Le Medef, vautour du néolibéralisme

par Laurent Herblay
jeudi 25 septembre 2014

Les propositions du patronat sur l’emploi sont enfin sorties. Initialement programmées pour les universités d’été d’août, puis mi-septembre, les évènements politiques et le souci de ne pas prendre la majorité de front ont poussé Pierre Gattaz a temporisé, sur la forme, mais pas le fond.

Laisser faire et moins disant
 
Comme le note bien le Monde, « au final, malgré les reports de présentation, le document sur le fond n’a connu que des changements mineurs  ». Et même si Pierre Gattaz a tenu à faire préciser sur le compte Twitter du Medef que « nous ne remettons en cause ni le SMIC ni les 35 Heures  », la réalité est toute autre. En effet, le Medef propose de donner la liberté aux entreprises de fixer le temps de travail, en accord avec les syndicats, sans dépasser néanmoins 48 heures par semaine, Pierre Gattaz ayant précisé qu’il ne voulait pas revenir à l’âge de pierre… Juste au 19ème siècle ? Car malgré tout, cela pourrait représenter plus de 30% de temps de travail supplémentaire, et il n’est pas totalement évident que dans leur esprit les salaires seraient ajustés de manière totalement proportionnelle.
 
En outre, si le Medef ne demande pas une baisse du SMIC, il propose que l’Etat en prenne une partie à sa charge pour les chômeurs de longue durée et insiste encore sur la compétitivité, le mot au nom duquel on casse les salaires partout, y compris chez Air France. Suivent une multitude d’idées très néolibérales : suppression de deux jours fériés, facilitation du travail du dimanche, assouplissement du droit du travail, remise en cause de l’ISF, alors que les inégalités de patrimoine ne cessent d’augmenter. Bref, rien de nouveau sous le soleil : toujours plus de laisser faire, moins d’Etat et de règles et course au moins disant dans tous les domaines. Dommage qu’on ne lui fasse pas suffisamment remarquer que cela est exactement le chemin que l’on prend depuis 30 ans, avec le succès que l’on sait.
 
Surfer sur la vague néolibérale

Mais le Medef a malheureusement eu l’intelligence d’habiller cette violente remise en cause de notre modèle social d’un vocabulaire relativement modéré (d’où le tweet sur les 35 Heures et le SMIC), même s’il continue à appeler à accélérer le rythme de déconstruction de notre Etat. En outre, l’histoire qu’il raconte est tout de même relativement bien étudiée, puisque Pierre Gattaz explique que nos difficultés viennent de notre lenteur dans l’adoption de l’agenda néolibéral et que l’accélération dans sa mise en place permettrait de relancer la machine. Malheureusement, le cas allemand sert souvent ce genre de discours, même si sur le fond, cette explication est bien trop superficielle et ne prend pas en compte beaucoup d’autres facteurs, et notamment le fait qu’il repose sur la non réplication chez ses principaux clients.

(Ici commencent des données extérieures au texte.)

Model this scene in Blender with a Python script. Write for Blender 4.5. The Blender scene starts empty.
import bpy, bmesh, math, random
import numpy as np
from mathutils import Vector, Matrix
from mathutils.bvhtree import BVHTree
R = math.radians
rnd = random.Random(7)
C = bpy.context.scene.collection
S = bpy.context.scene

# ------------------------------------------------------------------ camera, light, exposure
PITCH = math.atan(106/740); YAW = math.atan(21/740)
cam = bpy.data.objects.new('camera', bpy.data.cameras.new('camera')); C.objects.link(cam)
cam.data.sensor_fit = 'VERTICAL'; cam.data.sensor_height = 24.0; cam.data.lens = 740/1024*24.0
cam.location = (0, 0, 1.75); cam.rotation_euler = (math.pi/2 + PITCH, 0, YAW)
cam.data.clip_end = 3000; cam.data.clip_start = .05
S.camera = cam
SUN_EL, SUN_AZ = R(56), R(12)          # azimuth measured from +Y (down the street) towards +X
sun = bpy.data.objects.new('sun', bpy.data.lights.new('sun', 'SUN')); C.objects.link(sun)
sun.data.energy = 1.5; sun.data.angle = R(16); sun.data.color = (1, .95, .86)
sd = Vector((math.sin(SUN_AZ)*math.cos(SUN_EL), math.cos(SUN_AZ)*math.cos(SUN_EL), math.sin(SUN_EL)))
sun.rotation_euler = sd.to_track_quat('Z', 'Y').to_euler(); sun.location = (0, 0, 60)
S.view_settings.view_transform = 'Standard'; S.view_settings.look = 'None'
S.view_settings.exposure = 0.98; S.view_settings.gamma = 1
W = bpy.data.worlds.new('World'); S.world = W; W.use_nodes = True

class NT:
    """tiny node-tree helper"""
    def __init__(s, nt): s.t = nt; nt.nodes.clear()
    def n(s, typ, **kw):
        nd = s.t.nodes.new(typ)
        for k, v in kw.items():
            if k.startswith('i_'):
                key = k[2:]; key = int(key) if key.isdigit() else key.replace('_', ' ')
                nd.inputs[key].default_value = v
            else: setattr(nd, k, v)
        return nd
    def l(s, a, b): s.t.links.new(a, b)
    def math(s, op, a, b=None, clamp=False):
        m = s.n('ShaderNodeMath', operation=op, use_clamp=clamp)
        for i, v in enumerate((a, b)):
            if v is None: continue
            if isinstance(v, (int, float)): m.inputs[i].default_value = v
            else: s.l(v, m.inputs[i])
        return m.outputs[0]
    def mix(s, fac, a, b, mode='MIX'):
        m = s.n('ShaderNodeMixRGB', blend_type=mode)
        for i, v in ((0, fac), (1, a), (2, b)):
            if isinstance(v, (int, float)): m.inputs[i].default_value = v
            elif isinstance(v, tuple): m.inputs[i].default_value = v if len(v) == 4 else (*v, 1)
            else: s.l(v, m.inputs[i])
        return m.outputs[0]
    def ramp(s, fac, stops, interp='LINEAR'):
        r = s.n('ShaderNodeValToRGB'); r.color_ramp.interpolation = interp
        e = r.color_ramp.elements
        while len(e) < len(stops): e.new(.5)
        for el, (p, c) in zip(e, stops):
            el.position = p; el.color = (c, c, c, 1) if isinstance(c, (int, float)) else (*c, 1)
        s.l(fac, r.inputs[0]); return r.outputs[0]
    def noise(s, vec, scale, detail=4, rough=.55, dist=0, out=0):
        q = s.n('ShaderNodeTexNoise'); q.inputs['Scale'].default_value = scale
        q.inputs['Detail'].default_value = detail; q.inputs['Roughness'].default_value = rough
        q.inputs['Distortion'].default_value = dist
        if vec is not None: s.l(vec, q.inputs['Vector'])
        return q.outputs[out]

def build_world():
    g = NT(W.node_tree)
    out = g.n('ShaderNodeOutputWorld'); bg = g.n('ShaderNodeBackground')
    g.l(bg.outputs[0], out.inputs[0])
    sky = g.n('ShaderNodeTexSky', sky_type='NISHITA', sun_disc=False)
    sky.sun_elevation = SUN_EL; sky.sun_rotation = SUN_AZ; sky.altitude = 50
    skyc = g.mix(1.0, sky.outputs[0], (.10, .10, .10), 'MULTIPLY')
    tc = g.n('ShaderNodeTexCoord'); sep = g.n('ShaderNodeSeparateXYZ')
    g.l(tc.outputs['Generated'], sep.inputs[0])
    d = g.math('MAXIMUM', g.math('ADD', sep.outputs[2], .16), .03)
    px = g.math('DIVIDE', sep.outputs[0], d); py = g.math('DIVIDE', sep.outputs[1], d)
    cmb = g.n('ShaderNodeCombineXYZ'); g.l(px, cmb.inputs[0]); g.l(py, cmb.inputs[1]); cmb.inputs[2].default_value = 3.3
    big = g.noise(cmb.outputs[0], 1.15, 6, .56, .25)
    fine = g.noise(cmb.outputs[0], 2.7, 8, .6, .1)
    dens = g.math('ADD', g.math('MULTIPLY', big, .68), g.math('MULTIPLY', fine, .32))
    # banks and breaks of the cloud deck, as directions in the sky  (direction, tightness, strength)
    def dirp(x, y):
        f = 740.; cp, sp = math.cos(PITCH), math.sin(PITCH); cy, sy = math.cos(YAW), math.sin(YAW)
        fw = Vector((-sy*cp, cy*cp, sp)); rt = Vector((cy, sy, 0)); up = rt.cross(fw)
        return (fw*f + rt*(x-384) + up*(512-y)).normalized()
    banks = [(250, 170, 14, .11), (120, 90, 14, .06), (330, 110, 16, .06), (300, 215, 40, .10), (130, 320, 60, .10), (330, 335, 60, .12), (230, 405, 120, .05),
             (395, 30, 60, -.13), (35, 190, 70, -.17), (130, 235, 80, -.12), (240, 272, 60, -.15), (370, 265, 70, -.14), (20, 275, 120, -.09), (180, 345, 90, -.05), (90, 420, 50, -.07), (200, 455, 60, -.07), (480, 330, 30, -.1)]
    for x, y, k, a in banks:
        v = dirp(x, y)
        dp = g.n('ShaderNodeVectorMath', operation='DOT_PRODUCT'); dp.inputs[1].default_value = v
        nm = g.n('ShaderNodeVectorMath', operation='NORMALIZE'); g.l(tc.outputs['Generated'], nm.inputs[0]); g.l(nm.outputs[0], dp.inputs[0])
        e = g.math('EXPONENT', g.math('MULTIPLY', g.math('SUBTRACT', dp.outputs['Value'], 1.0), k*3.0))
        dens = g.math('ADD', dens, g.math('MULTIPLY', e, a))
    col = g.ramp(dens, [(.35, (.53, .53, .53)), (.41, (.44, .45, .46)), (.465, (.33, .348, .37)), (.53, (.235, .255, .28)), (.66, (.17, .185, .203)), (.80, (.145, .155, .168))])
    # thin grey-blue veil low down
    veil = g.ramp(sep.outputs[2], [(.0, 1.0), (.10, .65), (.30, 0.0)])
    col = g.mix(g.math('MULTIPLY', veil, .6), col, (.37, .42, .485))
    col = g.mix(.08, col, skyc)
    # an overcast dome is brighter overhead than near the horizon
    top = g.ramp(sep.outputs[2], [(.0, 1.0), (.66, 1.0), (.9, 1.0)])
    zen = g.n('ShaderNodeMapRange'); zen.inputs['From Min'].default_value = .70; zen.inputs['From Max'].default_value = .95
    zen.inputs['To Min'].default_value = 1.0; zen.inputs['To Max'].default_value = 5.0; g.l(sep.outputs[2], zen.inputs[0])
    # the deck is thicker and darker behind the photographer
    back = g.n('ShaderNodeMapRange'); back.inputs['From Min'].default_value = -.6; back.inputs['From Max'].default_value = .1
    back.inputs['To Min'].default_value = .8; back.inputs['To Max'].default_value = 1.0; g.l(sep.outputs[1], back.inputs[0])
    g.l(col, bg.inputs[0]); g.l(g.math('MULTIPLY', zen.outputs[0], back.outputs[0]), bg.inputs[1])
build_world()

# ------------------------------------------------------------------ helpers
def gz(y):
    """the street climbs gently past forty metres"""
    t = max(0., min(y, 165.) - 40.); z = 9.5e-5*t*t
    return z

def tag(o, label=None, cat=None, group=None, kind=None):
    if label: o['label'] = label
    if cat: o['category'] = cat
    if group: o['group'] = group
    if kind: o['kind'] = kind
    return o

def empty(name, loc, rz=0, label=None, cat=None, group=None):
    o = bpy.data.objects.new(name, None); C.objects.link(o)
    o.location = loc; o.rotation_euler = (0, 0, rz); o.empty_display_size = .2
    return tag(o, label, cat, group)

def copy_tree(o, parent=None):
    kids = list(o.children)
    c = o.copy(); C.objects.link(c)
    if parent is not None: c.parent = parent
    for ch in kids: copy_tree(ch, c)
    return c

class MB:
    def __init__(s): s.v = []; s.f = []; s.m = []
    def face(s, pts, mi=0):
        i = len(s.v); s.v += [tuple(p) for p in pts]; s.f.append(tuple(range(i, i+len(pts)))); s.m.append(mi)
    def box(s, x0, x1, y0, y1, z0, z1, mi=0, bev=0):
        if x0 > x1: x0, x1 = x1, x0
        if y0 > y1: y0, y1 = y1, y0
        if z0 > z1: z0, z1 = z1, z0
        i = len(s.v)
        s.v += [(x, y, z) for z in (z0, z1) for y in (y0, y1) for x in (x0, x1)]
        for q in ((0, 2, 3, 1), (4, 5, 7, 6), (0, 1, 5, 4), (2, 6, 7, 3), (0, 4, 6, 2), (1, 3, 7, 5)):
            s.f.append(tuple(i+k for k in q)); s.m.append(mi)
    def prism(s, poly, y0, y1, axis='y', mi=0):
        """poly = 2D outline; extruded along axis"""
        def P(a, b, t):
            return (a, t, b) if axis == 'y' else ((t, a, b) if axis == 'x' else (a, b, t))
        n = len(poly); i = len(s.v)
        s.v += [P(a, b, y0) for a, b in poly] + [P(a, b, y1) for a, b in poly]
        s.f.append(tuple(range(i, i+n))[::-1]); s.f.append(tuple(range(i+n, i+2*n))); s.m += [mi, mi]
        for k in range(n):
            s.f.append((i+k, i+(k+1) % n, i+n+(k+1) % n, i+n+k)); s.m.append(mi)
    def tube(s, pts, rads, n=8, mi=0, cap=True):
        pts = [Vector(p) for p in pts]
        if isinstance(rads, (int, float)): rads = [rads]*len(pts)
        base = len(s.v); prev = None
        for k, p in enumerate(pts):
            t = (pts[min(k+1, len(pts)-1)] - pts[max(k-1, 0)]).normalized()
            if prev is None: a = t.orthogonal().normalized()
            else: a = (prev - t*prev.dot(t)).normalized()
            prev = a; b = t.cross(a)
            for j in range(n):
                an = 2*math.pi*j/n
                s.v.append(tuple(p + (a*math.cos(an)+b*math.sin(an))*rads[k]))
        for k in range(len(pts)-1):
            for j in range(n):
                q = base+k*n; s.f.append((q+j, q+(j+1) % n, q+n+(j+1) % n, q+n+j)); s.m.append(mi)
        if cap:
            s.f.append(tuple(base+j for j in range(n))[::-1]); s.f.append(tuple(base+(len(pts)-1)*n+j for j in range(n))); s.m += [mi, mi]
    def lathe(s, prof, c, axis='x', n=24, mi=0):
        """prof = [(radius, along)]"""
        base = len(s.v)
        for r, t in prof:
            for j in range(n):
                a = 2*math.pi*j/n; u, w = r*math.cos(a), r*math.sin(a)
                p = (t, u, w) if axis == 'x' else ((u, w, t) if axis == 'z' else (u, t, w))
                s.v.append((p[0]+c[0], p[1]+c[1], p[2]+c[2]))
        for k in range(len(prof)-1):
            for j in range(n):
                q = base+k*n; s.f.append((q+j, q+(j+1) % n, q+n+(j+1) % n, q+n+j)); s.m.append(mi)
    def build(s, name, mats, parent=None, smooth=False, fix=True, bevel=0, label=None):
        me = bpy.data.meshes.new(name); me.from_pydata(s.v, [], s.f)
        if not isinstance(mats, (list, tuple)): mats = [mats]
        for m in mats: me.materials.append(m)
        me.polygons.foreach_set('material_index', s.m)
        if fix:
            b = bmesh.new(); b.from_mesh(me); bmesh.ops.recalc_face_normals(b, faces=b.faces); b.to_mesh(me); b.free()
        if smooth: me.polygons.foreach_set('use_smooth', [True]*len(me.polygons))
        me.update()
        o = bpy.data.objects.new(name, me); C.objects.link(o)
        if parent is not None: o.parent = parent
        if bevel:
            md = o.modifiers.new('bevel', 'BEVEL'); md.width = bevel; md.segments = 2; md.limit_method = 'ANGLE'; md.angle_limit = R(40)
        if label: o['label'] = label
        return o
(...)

Problème : les deux camps politiques qui se partagent le pouvoir depuis des décennies tiennent finalement un discours pas très différent dans sa logique. PS et UMP accepte la logique délétère de la mondialisation anarchique et broyeuse de conquêtes sociales et ne diffèrent que légèrement sur les modalités de sa mise en œuvre, Hollande, curieusement, étant parti pour faire plus sur la baisse du prix du travail que Sarkozy, un peu comme en Allemagne. Du coup, il n’est pas difficile pour le Medef de chercher à pousser son avantage et il est assez logique qu’il prenne des précautions vis-à-vis de la majorité actuelle qui pourrait finalement lui avoir été plus favorable que la précédente. Et l’UMP semble vouloir surfer sur cette vague également en ne se laissant pas dépasser sur la droite par le Parti dit Socialiste.
 
Alors que les idées néolibérales viennent tout juste de démontrer leur faillite complète dans la grande crise de 2008-2009, elles continuent à avancer en profitant de la crise qu’elles ont provoquée par une terrible ironie du sort. Heureusement, cela ne durera pas éternellement.